▶ _Work to complete_:
How many lines of these entries include the string "from"? State the number alone.
— Begin Input for this task —
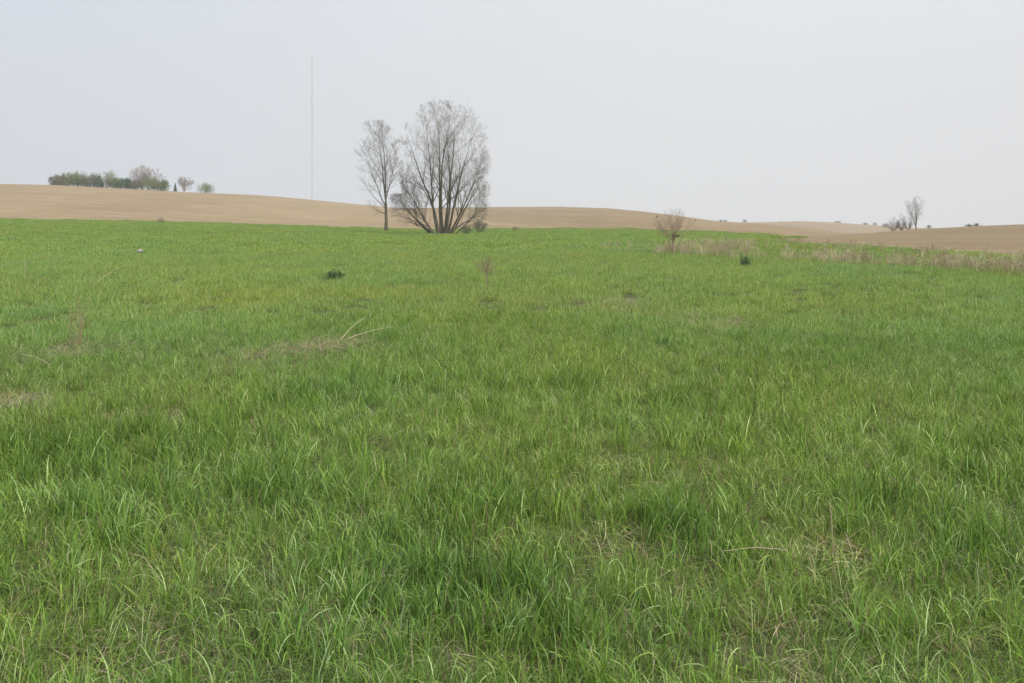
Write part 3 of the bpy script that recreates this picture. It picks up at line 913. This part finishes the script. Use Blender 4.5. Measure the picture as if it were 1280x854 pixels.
# bird perched on the outermost twig at the left of that tree
def make_bird():
    d = pix_dir(821, 271); bx, by, bz = st_.location
    h = math.hypot(d[0], d[1]); r = math.hypot(bx, by)
    p = (d[0] / h * r, d[1] / h * r, EYE + d[2] / h * r)
    # the twig that carries it
    rel = [p[0] - bx, p[1] - by, p[2] - bz]
    e = np.array([rel[0], rel[1], rel[2] - 0.06])
    s = np.array([0.0, 0.0, 0.42 * sH])
    pl = [s, s + (e - s) * 0.35 + np.array([0, 0, -0.10]), s + (e - s) * 0.7 + np.array([-0.06, 0, -0.14]), e - np.array([0.02, 0, .12]), e + np.array([0, 0, 0.05])]
    mesh_obj("limb", *tubes([(pl, [0.014, 0.011, 0.008, 0.005, 0.003])], 5), M_bark_red, st_)
    t = thing("bird", "small black bird perched on the left outermost twig of the small tree", "bird", p)
    t.scale = (0.72, 0.72, 0.72)
    def blob(name, c, rx, ry, rz, tilt=0.0, n=10, mat=M_bird, tail=0.0):
        V = []; F = []
        for i in range(n + 1):
            a = math.pi * i / n
            for j in range(n):
                b = 2 * math.pi * j / n
                x = math.cos(a) * rx; s_ = math.sin(a) ** (0.8)
                k = 1 - tail * (i / n) ** 2
                y = math.cos(b) * s_ * ry * k; z = math.sin(b) * s_ * rz * k
                V.append((c[0] + x * math.cos(tilt) - z * math.sin(tilt), c[1] + y, c[2] + x * math.sin(tilt) + z * math.cos(tilt)))
        for i in range(n):
            for j in range(n):
                F.append((i * n + j, i * n + (j + 1) % n, (i + 1) * n + (j + 1) % n, (i + 1) * n + j))
        return mesh_obj(name, V, F, mat, t, smooth=True)
    blob("body", (0, 0, 0), 0.075, 0.038, 0.040, 0.75, tail=0.5)
    blob("head", (0.055, 0, 0.062), 0.028, 0.024, 0.025)
    blob("wing", (-0.008, -0.034, -0.002), 0.07, 0.010, 0.026, 0.8, tail=0.6)
    blob("wing", (-0.008, 0.034, -0.002), 0.07, 0.010, 0.026, 0.8, tail=0.6)
    mesh_obj("beak", *tubes([([np.array([0.078, 0, .064]), np.array([0.1, 0, .06])], [0.008, 0.001])], 6), M_bird, t)
    V = [(-0.03, -.016, -.03), (-0.03, .016, -.03), (-0.085, .022, -.125), (-0.085, -.022, -.125), (-0.038, -.016, -.026), (-0.038, .016, -.026), (-0.092, .022, -.122), (-0.092, -.022, -.122)]
    mesh_obj("tail", V, [(0, 1, 2, 3), (7, 6, 5, 4), (0, 4, 5, 1), (1, 5, 6, 2), (2, 6, 7, 3), (3, 7, 4, 0)], M_bird, t)
make_bird()

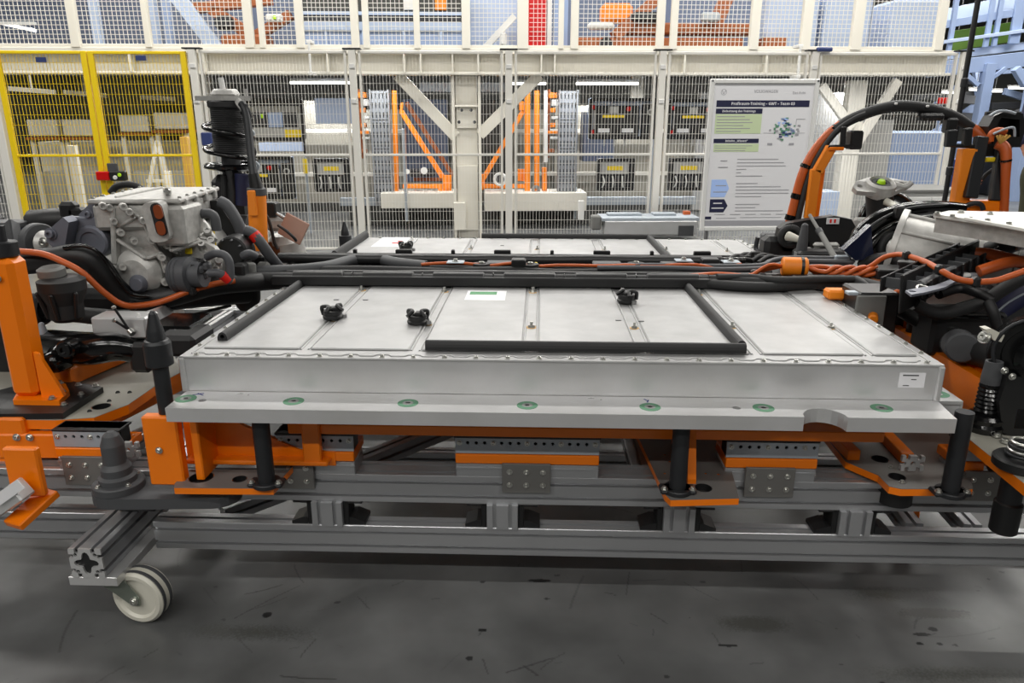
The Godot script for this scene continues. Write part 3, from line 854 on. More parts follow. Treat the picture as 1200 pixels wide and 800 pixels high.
func strip(called: String, label: String, a: Vector3, c: Vector3, w: float, h: float):
	var b := Mb.new()
	var z := (c - a).normalized()
	var x := Vector3.UP.cross(z).normalized()
	var pr := [Vector2(-w / 2, 0), Vector2(w / 2, 0), Vector2(w / 2, h * 0.35)]
	for i in 7:
		var an := PI * (0.12 + 0.76 * i / 6.0)
		pr.append(Vector2(cos(an) * w * 0.46, h * 0.42 + sin(an) * h * 0.58))
	pr.append(Vector2(-w / 2, h * 0.35))
	b.prism(Transform3D(Basis(x, Vector3.UP, z), a), pr, (c - a).length(), [circle(Vector2(0, h * 0.48), h * 0.26, 12)])
	var t := solo(called, b, M.black_rubber, label, "rubber strip", a)
	t.set_meta("group", "rubber strips on the lid")

func clamp_part(at: Vector3) -> Node3D:
	var t := thing("cable_clamp", "", "clamp", at, "black cable clamps on the lid")
	var b := Mb.new()
	b.cyl(at, at + Vector3(0, 0.012, 0), 0.028, -1, 24, 0.003)
	b.ring(at + Vector3(0, 0.012, 0), Vector3.UP, 0.015, 0.026, 0.012, 24)
	obj("base", b, M.black_plastic, t)
	for s: float in [-1.0, 1.0]:
		b = Mb.new()
		b.tube([at + Vector3(s * 0.022, 0.01, -0.02), at + Vector3(s * 0.026, 0.032, -0.012), at + Vector3(s * 0.012, 0.035, 0.004), at + Vector3(s * 0.024, 0.024, 0.02)], 0.006, 6)
		obj("jaw", b, M.black_plastic, t)
	b = Mb.new(); b.box(at + Vector3(0.004, 0.022, 0.0), Vector3(0.02, 0.022, 0.028), 0.003); obj("latch", b, M.black_plastic, t)
	b = Mb.new(); b.cyl(at + Vector3(0.03, 0, 0.004), at + Vector3(0.03, 0.01, 0.004), 0.008, -1, 12); obj("foot_nut", b, M.steel, t)
	return t

# ---------------------------------------------------------------- safety fence
const POST_STEP := 1.3172

func wires(b: Mb, x0: float, x1: float, y0: float, y1: float, z: float, dx: float, dy: float, r: float):
	var n := int(round((x1 - x0) / dx))
	for i in range(1, n): b.box(Vector3(lerpf(x0, x1, float(i) / n), (y0 + y1) / 2, z), Vector3(r, y1 - y0, r))
	n = int(round((y1 - y0) / dy))
	for i in range(1, n): b.box(Vector3((x0 + x1) / 2, lerpf(y0, y1, float(i) / n), z + r * 0.8), Vector3(x1 - x0, r, r))

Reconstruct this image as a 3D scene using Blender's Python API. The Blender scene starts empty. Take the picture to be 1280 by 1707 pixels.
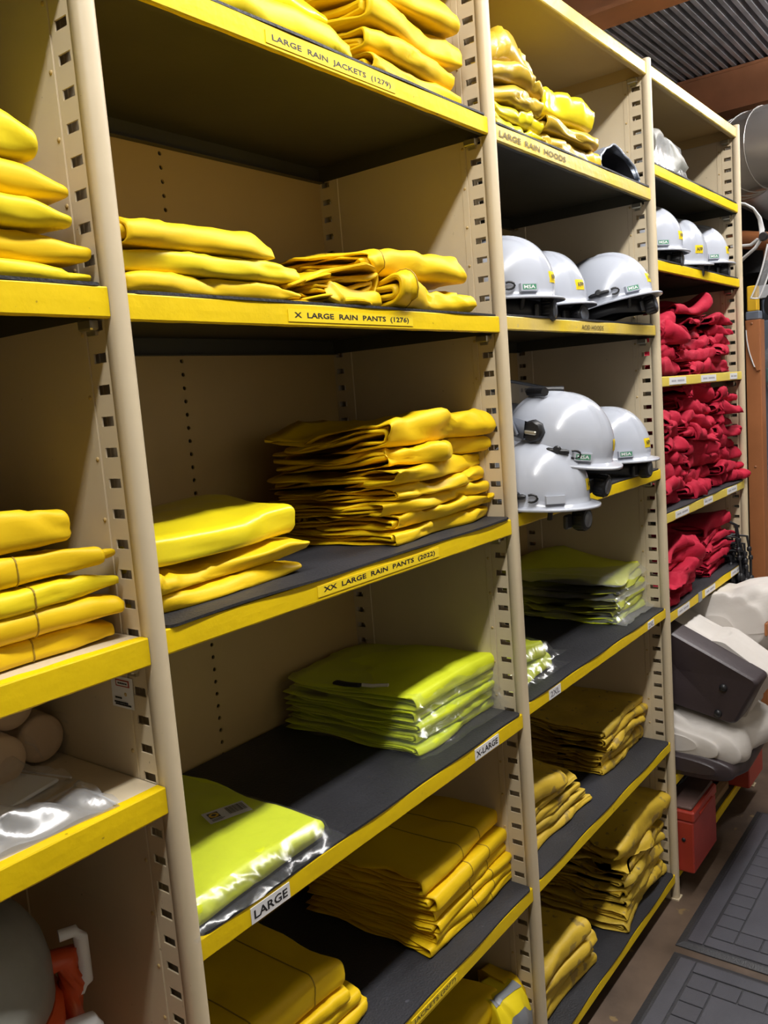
import bpy, math, random
import numpy as np
from mathutils import Matrix, Vector, Euler

C = bpy.context.scene.collection
sc = bpy.context.scene
rnd = random.Random(5)
PI = math.pi

# ------------------------------------------------------------------ camera, world, exposure
cam_d = bpy.data.cameras.new('camera')
cam = bpy.data.objects.new('camera', cam_d)
C.objects.link(cam)
YAW, PITCH, ROLL, FPX = 0.90981, -0.1284, -0.07804, 1416.49
_f = Vector((math.sin(YAW)*math.cos(PITCH), math.cos(YAW)*math.cos(PITCH), math.sin(PITCH)))
_r = Vector((math.cos(YAW), -math.sin(YAW), 0)); _u = _r.cross(_f)
_r2 = _r*math.cos(ROLL)+_u*math.sin(ROLL); _u2 = _u*math.cos(ROLL)-_r*math.sin(ROLL)
cam.matrix_world = Matrix(((_r2.x, _u2.x, -_f.x, -0.63195), (_r2.y, _u2.y, -_f.y, -0.86325), (_r2.z, _u2.z, -_f.z, 1.58872), (0, 0, 0, 1)))
cam_d.sensor_fit = 'HORIZONTAL'; cam_d.sensor_width = 36; cam_d.lens = FPX/1280*36
cam_d.clip_start = 0.02; cam_d.clip_end = 60
sc.camera = cam
sc.view_settings.view_transform = 'Standard'; sc.view_settings.look = 'None'
sc.view_settings.gamma = 1; sc.view_settings.use_curve_mapping = False
sc.view_settings.exposure = 0.55
w = bpy.data.worlds.new('room_dark'); sc.world = w; w.use_nodes = True
w.node_tree.nodes['Background'].inputs[0].default_value = (0.5, 0.55, 0.65, 1)
w.node_tree.nodes['Background'].inputs[1].default_value = 0.02
LAMP_Y, LAMP_Z, LAMP_W = -0.58, 2.90, 16.5
LAMP_X = (-0.55, 0.75, 2.05, 3.42)
LAMP_COL = (1.0, 0.98, 0.95)

# ------------------------------------------------------------------ helpers: materials
def nt(name):
    m = bpy.data.materials.new(name); m.use_nodes = True
    return m, m.node_tree.nodes, m.node_tree.links, m.node_tree.nodes['Principled BSDF']

def mat(name, col, rough=.5, metal=0., bump=0., bscale=60., var=0., vscale=6., var_col=None, spec=.5, coat=0., speck=0., speck_col=(.08,.06,.04,1), speck_scale=90., emit=None, sheen=0., stretch=None):
    m, N, L, b = nt(name)
    col = tuple(col)+(1,) if len(col) == 3 else col
    b.inputs['Base Color'].default_value = col
    b.inputs['Roughness'].default_value = rough; b.inputs['Metallic'].default_value = metal
    b.inputs['Specular IOR Level'].default_value = spec; b.inputs['Coat Weight'].default_value = coat
    b.inputs['Sheen Weight'].default_value = sheen
    tc = N.new('ShaderNodeTexCoord'); out = tc.outputs['Object']
    if stretch:
        mp = N.new('ShaderNodeMapping'); mp.inputs['Scale'].default_value = stretch
        L.new(out, mp.inputs[0]); out = mp.outputs[0]
    src = None
    if var:
        n = N.new('ShaderNodeTexNoise'); n.inputs['Scale'].default_value = vscale; n.inputs['Detail'].default_value = 5
        L.new(out, n.inputs['Vector'])
        r = N.new('ShaderNodeValToRGB'); r.color_ramp.elements[0].position = .35; r.color_ramp.elements[1].position = .68
        vc = var_col or tuple(c*(1-var) for c in col[:3])
        r.color_ramp.elements[0].color = tuple(vc[:3])+(1,); r.color_ramp.elements[1].color = col
        L.new(n.outputs['Fac'], r.inputs[0]); src = r.outputs[0]
    if speck:
        n = N.new('ShaderNodeTexNoise'); n.inputs['Scale'].default_value = speck_scale; n.inputs['Detail'].default_value = 3
        L.new(out, n.inputs['Vector'])
        r = N.new('ShaderNodeValToRGB'); r.color_ramp.elements[0].position = 1-speck-.04; r.color_ramp.elements[1].position = 1-speck
        r.color_ramp.elements[0].color = (0, 0, 0, 1); r.color_ramp.elements[1].color = (.8, .8, .8, 1)
        L.new(n.outputs['Fac'], r.inputs[0])
        mx = N.new('ShaderNodeMix'); mx.data_type = 'RGBA'
        L.new(r.outputs[0], mx.inputs[0]); mx.inputs[6].default_value = col; mx.inputs[7].default_value = speck_col
        if src: L.new(src, mx.inputs[6])
        src = mx.outputs[2]
    if src: L.new(src, b.inputs['Base Color'])
    if bump:
        n = N.new('ShaderNodeTexNoise'); n.inputs['Scale'].default_value = bscale; n.inputs['Detail'].default_value = 4
        L.new(out, n.inputs['Vector'])
        bp = N.new('ShaderNodeBump'); bp.inputs['Strength'].default_value = bump; bp.inputs['Distance'].default_value = .004
        L.new(n.outputs['Fac'], bp.inputs['Height']); L.new(bp.outputs[0], b.inputs['Normal'])
    if emit:
        b.inputs['Emission Color'].default_value = tuple(emit[:3])+(1,); b.inputs['Emission Strength'].default_value = emit[3]
    return m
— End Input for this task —
▶ _The response_:
2